В 1901 году Родионов вышел в отставку, поселился в Москве и женился на художнице Нине Владимировне Анзимировой, дочери издателя бульварной 'Газеты-копейки'. В этом браке родились двое сыновей: Ярослав, журналист, погибший в Великую Отечественную, и Владимир, будущий архиепископ Серафим. Однако совместная жизнь супругов не сложилась и после развода Родинов женился на новгородской дворянке Анне Алексеевне Кованько, поселился в ее имении Устье под Боровичами и занял место земского начальника. Отставной офицер оказался хорошим предпринимателем, наладив в имении добычу глины и угля. Его соседом был М.В. Родзянко, председатель Государственной думы в 1911-1917 гг.
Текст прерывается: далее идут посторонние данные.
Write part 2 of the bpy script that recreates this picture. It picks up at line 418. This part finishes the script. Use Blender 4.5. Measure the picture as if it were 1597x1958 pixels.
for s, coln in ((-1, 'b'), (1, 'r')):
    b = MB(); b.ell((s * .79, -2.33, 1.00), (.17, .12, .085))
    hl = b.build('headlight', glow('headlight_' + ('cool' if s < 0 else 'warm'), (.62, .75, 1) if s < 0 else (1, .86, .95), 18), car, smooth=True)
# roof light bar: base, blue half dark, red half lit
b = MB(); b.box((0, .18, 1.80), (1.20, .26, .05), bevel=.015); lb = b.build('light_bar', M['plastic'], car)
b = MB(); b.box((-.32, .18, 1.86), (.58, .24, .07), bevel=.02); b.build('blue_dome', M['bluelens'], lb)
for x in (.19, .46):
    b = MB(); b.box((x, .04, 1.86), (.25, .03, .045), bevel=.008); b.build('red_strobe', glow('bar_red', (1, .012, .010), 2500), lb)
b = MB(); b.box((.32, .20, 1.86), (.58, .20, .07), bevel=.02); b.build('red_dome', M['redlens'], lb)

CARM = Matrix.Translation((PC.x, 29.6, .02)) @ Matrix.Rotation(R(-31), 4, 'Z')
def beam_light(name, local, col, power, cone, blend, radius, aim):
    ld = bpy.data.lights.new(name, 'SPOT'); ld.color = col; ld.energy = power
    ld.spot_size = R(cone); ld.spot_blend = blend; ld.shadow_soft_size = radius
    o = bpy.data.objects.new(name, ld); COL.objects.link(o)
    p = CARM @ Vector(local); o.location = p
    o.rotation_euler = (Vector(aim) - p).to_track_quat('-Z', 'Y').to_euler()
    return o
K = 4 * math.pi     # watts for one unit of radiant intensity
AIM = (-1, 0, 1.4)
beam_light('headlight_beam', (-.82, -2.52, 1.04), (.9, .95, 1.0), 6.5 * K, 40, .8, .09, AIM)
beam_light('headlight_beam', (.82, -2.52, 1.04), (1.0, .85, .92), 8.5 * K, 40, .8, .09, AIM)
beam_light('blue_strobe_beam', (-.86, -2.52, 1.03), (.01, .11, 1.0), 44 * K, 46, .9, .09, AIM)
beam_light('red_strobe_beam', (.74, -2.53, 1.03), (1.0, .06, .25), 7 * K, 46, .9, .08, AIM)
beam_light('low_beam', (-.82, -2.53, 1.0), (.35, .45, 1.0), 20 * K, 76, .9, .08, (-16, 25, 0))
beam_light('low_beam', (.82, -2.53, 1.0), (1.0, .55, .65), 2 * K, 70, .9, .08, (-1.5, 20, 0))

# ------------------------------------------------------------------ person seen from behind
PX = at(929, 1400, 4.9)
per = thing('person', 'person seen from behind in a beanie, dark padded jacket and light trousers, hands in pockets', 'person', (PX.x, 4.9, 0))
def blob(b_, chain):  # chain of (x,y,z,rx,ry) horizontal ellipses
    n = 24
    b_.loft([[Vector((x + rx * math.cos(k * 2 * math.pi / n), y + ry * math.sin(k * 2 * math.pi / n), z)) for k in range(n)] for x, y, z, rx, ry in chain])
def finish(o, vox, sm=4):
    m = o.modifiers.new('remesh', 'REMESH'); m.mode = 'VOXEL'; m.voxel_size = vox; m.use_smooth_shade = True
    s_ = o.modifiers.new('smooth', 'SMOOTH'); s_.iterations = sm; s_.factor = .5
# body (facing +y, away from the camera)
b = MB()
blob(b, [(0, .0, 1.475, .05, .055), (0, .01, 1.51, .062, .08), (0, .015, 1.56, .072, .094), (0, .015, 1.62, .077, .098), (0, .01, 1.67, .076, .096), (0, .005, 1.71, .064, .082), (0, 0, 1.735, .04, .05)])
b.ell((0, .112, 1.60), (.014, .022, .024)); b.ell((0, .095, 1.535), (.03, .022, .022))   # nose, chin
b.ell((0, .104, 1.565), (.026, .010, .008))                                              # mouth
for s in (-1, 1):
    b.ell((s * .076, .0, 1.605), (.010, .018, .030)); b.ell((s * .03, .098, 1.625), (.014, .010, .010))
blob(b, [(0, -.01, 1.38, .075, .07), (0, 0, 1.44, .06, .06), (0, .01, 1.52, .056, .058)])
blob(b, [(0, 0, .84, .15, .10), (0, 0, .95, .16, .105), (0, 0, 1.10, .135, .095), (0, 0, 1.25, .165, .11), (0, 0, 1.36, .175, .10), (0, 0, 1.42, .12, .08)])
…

Но не с этим либералом и двурушником, направлявшем заговор против Государя и законного строя, сблизился верноподданный монархист и благочестивый православный христианин Родионов. Его друзьями стали другие исторические личности того времени: епископ Вольский Гермоген (Долганов) и иеромонах Илиодор (Труфанов), которые ввели Родионова в церковные и сановные круги Петербурга и Москвы. После революции первый из них за свою верность Христу принял мученическую кончину от большевиков – его утопили в 1918 году в Сибири. Второй, наоборот, отрекся от Бога и пошел на сотрудничество с гонителями веры.
Вместе с Гермогеном и Илиодором Родионов оказался втянутым в борьбу с Григорием Распутиным, поддавшись влиянию тогдашней оппозиционной пропаганды, которая сознательно превратила Распутина в исчадие ада и злого гения императорской семьи, каковым он на самом деле ни в коем случае не являлся. Как и многие, монархист Родионов искренне верил, что ради спасения самодержавия следует всеми способами удалить Распутина от двора. Однако убийство Распутина оказалось сигналом к масонскому февральскому перевороту и последующей, страшной трагедии для нашего Отечества.
В заговоре против Распутина Родионов не участвовал, ибо он в это время сражался с немцами. Как есаул 39-й особой казачьей сотни он принимал участие в военных действиях на Западном и Юго-Западном фронте у Брусилова, а в мае 1915 года был назначен редактировать фронтовую газету 'Армейский вестник' и заслужил на этом месте несколько боевых наград. Когда Государь отрекся от трона, Родионов не смирился с начавшейся в стране и в армии анархией и поддержал выступление генерала Корнилова, за что был заключен в тюрьму г. Быхова вместе с Корниловым, Деникиным, Лукомским и другими будущими вождями Белого движения.
Освободившись из тюрьмы, писатель перебрался на родной Дон и стал в Новочеркасске редактором местных газет. 'Донской край', официоз правительства атамана Краснова, и 'Часовой', которые вел 'в крайне монархическом духе, вызвавшем недовольство казаков на фронте и способствовавшем большевистской агитации'. Тогда же Родионов переиздал 'Протоколы Сионских мудрецов', считая эту книгу основополагающей для верного понимания причин русской смуты. В 1918 году он был среди доблестных участников Ледяного похода, изобразив его в повести 'Жертвы вечерние', изданной четыре года спустя в Берлине. Как писал один из рецензентов: 'книга рисует гибель безумно смелых детей за преступления отцов, пошлой игрой в либерализм промотавших свою родину'.
Не сочувствуя республиканским взглядам Деникина, Родионов в чине полковника ушел из Добровольческой армии, но полностью разделил всю ее судьбу. Находясь в Крыму, он однако отклонил предложение Врангеля вернуться и 'стать во главе печатного дела' в его армии, ибо утратил надежду на успех Белого движения. По его словам, 'чтобы победить большевиков, нужно (…) задавить их числом, или же духовно покорить их святостью. Еще лучше бы и то, и другое. Вы здесь, хоть и благочестивы, но не святы. Ну, а о количестве и говорить не приходится. Поэтому дело наше конченное, обреченное'.
Это высказывание Родионова приводит в своих воспоминаниях митрополит Вениамин (Федченков), который с симпатией характеризует его: 'Сам он был человеком крутого нрава, железной воли и даже физической силы. Вероятно, подковы легко мог гнуть и ломать. При этом был глубоко религиозным и церковным христианином, даже приучился к непрестанной молитве Иисусовой'. В конце жизни Родионов увлекся толкованием Апокалипсиса, предрекая гибель евреев и 'оздоровление человечества на началах православной веры в истинного Бога'.